*** DATA SEGMENT

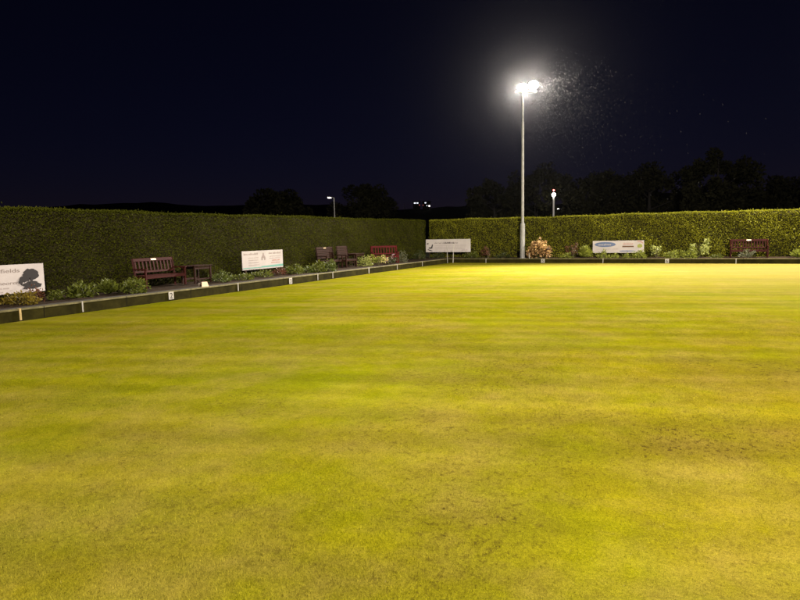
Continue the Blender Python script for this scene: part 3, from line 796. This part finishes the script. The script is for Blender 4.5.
plant('flowering_plant', 'pink and white flowering plant under the right end of the bright red bench', -15.35, 29.3, .9, .76, 'stems', darkg, 280, .09, .04, .7, 'flowers', (pink_f, 18, .06))
plant('low_shrub', 'grey green rounded shrub right of the bright red bench', -15.7, 31.6, 1.0, .86, 'clump', greyg, 520, .08, .035, .8, 'shrub')
plant('low_shrub', 'dark green shrub at the corner left of the long white board', -16.35, 35.6, 1.1, .78, 'clump', darkg, 420, .09, .045, .8, 'shrub')
plant('ground_cover_plant', 'dark low plant beneath the long white board in the corner', -15.7, 37.25, 1.3, .58, 'clump', darkg, 380, .08, .04, .4)
plant('leafy_plant', 'low mid green plant just right of the long white board', -13.3, 37.2, 1.1, .66, 'clump', green, 420, .09, .04, .6)
plant('twiggy_shrub', 'dull reddish twiggy shrub between the corner board and floodlight column', -12.3, 37.5, 1.0, 1.02, 'stems', reddish, 380, .08, .035, .6, 'shrub')
plant('leafy_plant', 'dim low green plant at the left foot of the floodlight column', -11.2, 37.35, 1.1, .58, 'clump', darkg, 360, .08, .04, .6)
plant('flowering_shrub', 'round orange and cream leaved bush right of the floodlight column', -8.95, 37.3, 1.45, 1.34, 'round', orange, 520, .19, .15, .9, 'shrub')
plant('leafy_plant', 'low yellowish plant between the orange bush and the ferny bush', -7.2, 37.05, .85, .58, 'clump', lime, 300, .08, .04, .7)
plant('twiggy_shrub', 'dark twiggy purplish shrub behind the low yellowish plant', -6.95, 37.75, .8, 1.18, 'stems', reddish, 330, .07, .035, .6, 'shrub', (white_f, 4, .04))
plant('leafy_shrub', 'bright ferny green bush covering the left end of the blue oval board', -6.1, 37.1, 1.05, 1.12, 'spray', lime, 560, .22, .05, .8, 'shrub')
plant('leafy_plant', 'lime green mound in front of the blue oval', -5.1, 37.05, .75, .68, 'clump', lime, 330, .09, .045)
plant('ground_cover_plant', 'small low lime plant under the middle of the blue oval board', -4.45, 37.05, .65, .5, 'clump', lime, 240, .07, .035)
plant('ground_cover_plant', 'smallest lime plant under the brown bar of the blue oval board', -3.8, 37.05, .45, .52, 'clump', lime, 180, .07, .04)
plant('leafy_plant', 'rounded bright plant covering the green logo end of the board', -3.1, 37.1, .95, .68, 'clump', lime, 420, .1, .045)
plant('tall_leafy_plant', 'pale leaved upright plant right of the blue oval board', -2.2, 37.2, .75, .98, 'stems', paleg, 150, .14, .07, .7)
plant('leafy_plant', 'dense lime green mound left of the tall pale plant', -1.35, 37.05, .9, .68, 'clump', lime, 480, .09, .04)
plant('leafy_plant', 'wide yellow green mound at the foot of the tall pale plant', -.5, 37.05, 1.05, .78, 'clump', lime, 520, .1, .045)
plant('tall_leafy_plant', 'tallest pale green leafy plant against the bright far hedge', -.05, 37.35, 1.0, 1.36, 'stems', paleg, 260, .2, .1, .6)
plant('ground_cover_plant', 'tiny green plant left of the red brown bench', .85, 37.05, .7, .48, 'clump', green, 220, .07, .035, .6)
plant('strappy_plant', 'pale spiky plant in front of the red brown bench', 2.3, 37.0, 1.1, .76, 'spray', greyg, 70, .24, .05, .5)
plant('leafy_plant', 'feathery lime green plant at the right edge of the far bed', 4.55, 37.1, .9, .76, 'spray', lime, 330, .18, .05)
for lx, lw, ly in ((5.8, .8, 37.1), (7.4, 1.0, 37.1)):
    plant('leafy_plant', 'leafy plant in the far bed beyond the right edge of the picture', lx, ly, lw, .7, 'clump', lime, 260, .09, .045)

# ------------------------------------------------------------------ trees beyond the hedges
def tree(label, x, y, top, rad, zlow, n, seed, leaf=.42):
    n = int(n * 1.7)
    r = np.random.default_rng(seed); rr_ = random.Random(seed)
    z0 = BANK - .08; t = thing('broadleaf_tree', label, 'tree', (x, y, z0), 0, 'dark trees beyond the hedges')
    H = top - z0; m = MB(); cc = []
    lean = (rr_.uniform(-.4, .4), rr_.uniform(-.4, .4))
    m.tube([(0, 0, -.1), (lean[0] * .3, lean[1] * .3, H * .3), (lean[0] * .6, lean[1] * .6, H * .6), (lean[0], lean[1], H * .9)], [.03 * H + .08, .022 * H + .05, .014 * H, .03], 9)
    for k in range(9):
        a = rr_.uniform(0, 6.28); z = H * rr_.uniform(.28, .7); q = rad * rr_.uniform(.5, .9)
        m.tube([(lean[0] * .5, lean[1] * .5, z), (q * .5 * math.cos(a), q * .5 * math.sin(a), z + H * .08), (q * math.cos(a), q * math.sin(a), z + H * rr_.uniform(.1, .24))], [.07, .045, .015], 6)
    m.build('trunk', M['bark'], t)
    K = 46; d = unit(r.normal(size=(K, 3))); ctr = d * (r.uniform(.35, 1.0, (K, 1)) ** .55) * np.array([rad, rad, (H - zlow) / 2 * .92]) + np.array([lean[0] * .5, lean[1] * .5, (H + zlow) / 2])
    size = r.uniform(.16, .3, K) * rad
    i = r.integers(0, K, n); e = unit(r.normal(size=(n, 3))) * (r.uniform(.1, 1, (n, 1)) ** .45)
    c = ctr[i] + e * size[i][:, None]
    # keep crown inside its height
    c[:, 2] = np.minimum(c[:, 2], H + .25 * np.abs(r.normal(0, 1, n)) * .4)
    tint = np.clip(.45 + .25 * r.normal(size=K)[i] * .6 + .2 * r.normal(size=n), 0, 1)
    o = np_mesh('crown', leaf_verts(c, e + r.normal(0, .5, (n, 3)), r.uniform(.7, 1.3, n) * leaf, r.uniform(.7, 1.3, n) * leaf * .6), 4, M['tree_leaf'], tint); o.parent = t
    return t
tree('low rounded dark tree behind the left hedge left of the small street lamp', -45.8, 59.4, 7.4, 4.0, 2.0, 4200, 3)
tree('wide dark tree behind the left hedge right of the small street lamp', -40.2, 69.6, 8.5, 4.3, 2.0, 4200, 4)
tree('dark tree just left of the floodlight column', -21.3, 67.0, 8.4, 3.4, 1.6, 3600, 5)
tree('tallest dark tree rising directly behind the floodlight column', -18.6, 75.5, 10.2, 4.2, 2.0, 4500, 6)
tree('dark tree behind the far hedge right of the bright lamp post', -11.3, 76.5, 9.3, 4.3, 1.8, 4200, 8)
tree('broad dark tree above the blue oval board', -5.4, 76.0, 9.2, 4.6, 1.6, 4600, 9)
tree('high topped dark tree above the red brown bench', 1.4, 70.5, 9.9, 3.8, 2.0, 4600, 10)
tree('lower dark tree at the right edge of the picture', 7.9, 79.0, 7.4, 5.2, 1.4, 4200, 12)
tree('dark tree beyond the right edge of the picture', 17.0, 76.0, 8.2, 5.0, 1.6, 3000, 13)

# ------------------------------------------------------------------ street lamps and far lights
def street_lamp(label, loc, h, arm, rz, lens_mat, size=.45):
    t = thing('street_lamp', label, 'street lamp', loc, rz, 'street lamps beyond the hedges')
    m = MB(); m.tube([(0, 0, -.1), (0, 0, h * .25), (0, 0, h * .26), (0, 0, h)], [.11, .1, .075, .06], 10); m.build('post', M['steel'], t)
    m = MB(); m.tube([(0, 0, h - .05), (-arm * .5, 0, h + .03), (-arm, 0, h + .05)], [.05, .045, .04], 8); m.build('arm', M['steel'], t)
    m = MB(); m.box((-arm - size * .45, 0, h + .07), (size, .26, .1), Matrix.Rotation(R(6), 3, 'Y'), .02); hd = m.build('lantern', M['housing'], t)
    m = MB(); m.dome((-arm - size * .45, 0, h + .0), size * .42, .3, 12, 6); m.build('lens', M[lens_mat], hd, smooth=True)
    return t
Zg = BANK - .06
street_lamp('small street lamp with a short arm behind the left hedge', (-34.46, 53.93, Zg), 5.65, .25, R(32), 'lamp_small', .5)
street_lamp('smallest distant street lamp beside the bright lamp post', (-22.91, 112.7, Zg), 5.8, .35, R(12), 'lamp_small', .8)
t = thing('lamp_post', 'bright white lamp post with a red light above its lantern', 'lamp post', (-15.2, 70.4, Zg), 0, 'street lamps beyond the hedges')
m = MB(); m.tube([(0, 0, -.1), (0, 0, 4.6), (0, 0, 5.62)], [.12, .11, .10], 12); m.build('post', M['post_white'], t)
m = MB(); m.dome((0, 0, 5.86), .22, .95, 14, 8); m.build('lantern', M['lamp_white'], t, smooth=True)
m = MB(); m.tube([(0, 0, 6.08), (0, 0, 6.3)], [.03, .03], 8); st_ = m.build('beacon_stem', M['housing'], t)
m = MB(); m.dome((0, 0, 6.38), .1, 1.0, 10, 6); m.build('red_beacon', M['red_light'], st_, smooth=True)

def far_house(label, loc, rz, w, h, d, wins):
    t = thing('hillside_building', label, 'building', loc, rz, 'buildings on the far ridge')
    m = MB(); m.box((0, 0, h / 2 - 1), (w, d, h + 2)); wl = m.build('wall', M['wall'], t)
    m = MB(); m.add([(-w / 2 - .3, -d / 2 - .3, h), (w / 2 + .3, -d / 2 - .3, h), (w / 2 + .3, d / 2 + .3, h), (-w / 2 - .3, d / 2 + .3, h), (-w / 2 - .3, 0, h + .7), (w / 2 + .3, 0, h + .7)], [(0, 1, 5, 4), (2, 3, 4, 5), (0, 4, 3), (1, 2, 5), (3, 2, 1, 0)]); m.build('roof', M['roof'], t)
    for x, z, ww, wh, mt in wins:
        m = MB(); m.box((x, -d / 2 - .02, z), (ww, .05, wh)); m.build('window', M[mt], t)
    return t
far_house('distant building with two lit windows on the dark ridge', (-138.5, 299.4, 15.0), R(25), 3.8, 4.1, 5, ((-.9, 3.7, 1.0, .55, 'win_lit'), (.5, 3.7, .9, .5, 'win_lit'), (1.5, 2.6, .35, .45, 'win_red')))
far_house('right of the two distant lit buildings on the dark ridge', (-133.6, 301.6, 14.6), R(25), 4.2, 4.45, 5, ((-.6, 4.1, .8, .5, 'win_lit'), (.2, 2.6, .3, .45, 'win_lit'), (-1.9, 2.9, .3, .4, 'win_red')))
for p, lab, mt, hh in (((-131.2, 300.0, 13.0), 'distant lamp at the right end of the lit buildings', 'win_lit', 3.8), ((-144.3, 296.5, 12.5), 'distant unlit pale post left of the lit buildings', None, 6.2)):
    t = thing('distant_post', lab, 'post', p, 0)
    m = MB(); m.tube([(0, 0, 0), (0, 0, hh)], [.14, .12], 6); m.build('post', M['steel'], t)
    if mt: m = MB(); m.dome((0, 0, hh + .2), .42, .8, 10, 6); m.build('lantern', M['lamp_small'], t, smooth=True)

# ------------------------------------------------------------------ rain in the light and damp night air
nd = 3000
pc = np.array([-9.2, 36.3, 10.4])
dist = rng.gamma(1.9, 1.85, nd); dv = unit(rng.normal(size=(nd, 3)) * np.array([1.0, .5, 1.0]) + np.array([.8, -.35, -1.05]))
dx = pc + dv * dist[:, None]; dx = dx[(dx[:, 2] > 3) & (dx[:, 1] < 38.2)]; nd = len(dx)
ax = np.array([.32, 0.0, -1.0]) / np.linalg.norm([.32, 0, -1.0])
vs = []
ln_ = rng.uniform(.02, .06, nd)[:, None]; rd = .004
a0 = dx - ax * ln_; a1 = dx + ax * ln_; p = np.array([1, 0, 0.]); q = np.array([0, 1., 0])
corners = [dx + p * rd, dx + q * rd, dx - p * rd, dx - q * rd]
tris = []
for i in range(4):
    tris += [a0, corners[i], corners[(i + 1) % 4]]; tris += [a1, corners[(i + 1) % 4], corners[i]]
vs = np.stack(tris, 1).reshape(-1, 3)
tag(np_mesh('rain', vs, 3, M['drop']), 'fine rain falling through the floodlight beam', 'rain', kind='stuff')

HAZE = .000034
hz = MB(); hz.box((0, 0, 9.5), (1300, 1300, 24.0))
hm_ = bpy.data.materials.new('damp_night_air'); hm_.use_nodes = True; nt = hm_.node_tree; nt.nodes.clear()
o_ = nt.nodes.new('ShaderNodeOutputMaterial'); v_ = nt.nodes.new('ShaderNodeVolumePrincipled')
v_.inputs['Color'].default_value = (.9, .9, .92, 1); v_.inputs['Density'].default_value = HAZE; v_.inputs['Anisotropy'].default_value = .965
nt.links.new(v_.outputs[0], o_.inputs['Volume'])
tag(hz.build('haze', hm_), 'thin damp night air', 'haze', kind='stuff')

# ------------------------------------------------------------------ sky, camera, render settings
w = bpy.data.worlds.new('World'); scene.world = w; w.use_nodes = True
nt = w.node_tree; nt.nodes.clear()
out = nt.nodes.new('ShaderNodeOutputWorld'); bg = nt.nodes.new('ShaderNodeBackground'); sky = nt.nodes.new('ShaderNodeTexSky')
sky.sky_type = 'NISHITA'; sky.sun_disc = False; sky.ozone_density = 8.0; sky.dust_density = 0.0; sky.air_density = 1.0; sky.sun_elevation = R(22.0); sky.sun_rotation = R(160)
nt.links.new(mix(nt, 1.0, sky.outputs[0], (1.45, .66, 1.15), 'MULTIPLY'), bg.inputs[0]); bg.inputs[1].default_value = .0009
nt.links.new(bg.outputs[0], out.inputs[0])

yaw, pitch, roll = R(26.57), R(6.2), R(1.15)
fw = Vector((-math.sin(yaw) * math.cos(pitch), math.cos(yaw) * math.cos(pitch), -math.sin(pitch)))
rt0 = Vector((math.cos(yaw), math.sin(yaw), 0)); up0 = rt0.cross(fw)
rt = rt0 * math.cos(roll) - up0 * math.sin(roll); up = up0 * math.cos(roll) + rt0 * math.sin(roll)
cd = bpy.data.cameras.new('camera'); cam = bpy.data.objects.new('camera', cd); COL.objects.link(cam)
cam.matrix_world = Matrix(((rt.x, up.x, -fw.x, 0), (rt.y, up.y, -fw.y, 0), (rt.z, up.z, -fw.z, 1.85), (0, 0, 0, 1)))
cd.sensor_width = 36; cd.lens = 600 / 800 * 36; cd.clip_start = .05; cd.clip_end = 3000
scene.camera = cam
vs_ = scene.view_settings; vs_.view_transform = 'Standard'; vs_.look = 'None'; vs_.exposure = 0.1; vs_.gamma = 1; vs_.use_curve_mapping = False
scene.cycles.use_denoising = True
try: scene.cycles.denoiser = 'OPENIMAGEDENOISE'
except Exception: pass
scene.cycles.max_bounces = 5; scene.cycles.volume_bounces = 0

******

Pull out all lines containing "scene".

Continue the Blender Python script for this scene: part 3, from line 796. This part finishes the script. The script is for Blender 4.5.
w = bpy.data.worlds.new('World'); scene.world = w; w.use_nodes = True
scene.camera = cam
vs_ = scene.view_settings; vs_.view_transform = 'Standard'; vs_.look = 'None'; vs_.exposure = 0.1; vs_.gamma = 1; vs_.use_curve_mapping = False
scene.cycles.use_denoising = True
try: scene.cycles.denoiser = 'OPENIMAGEDENOISE'
scene.cycles.max_bounces = 5; scene.cycles.volume_bounces = 0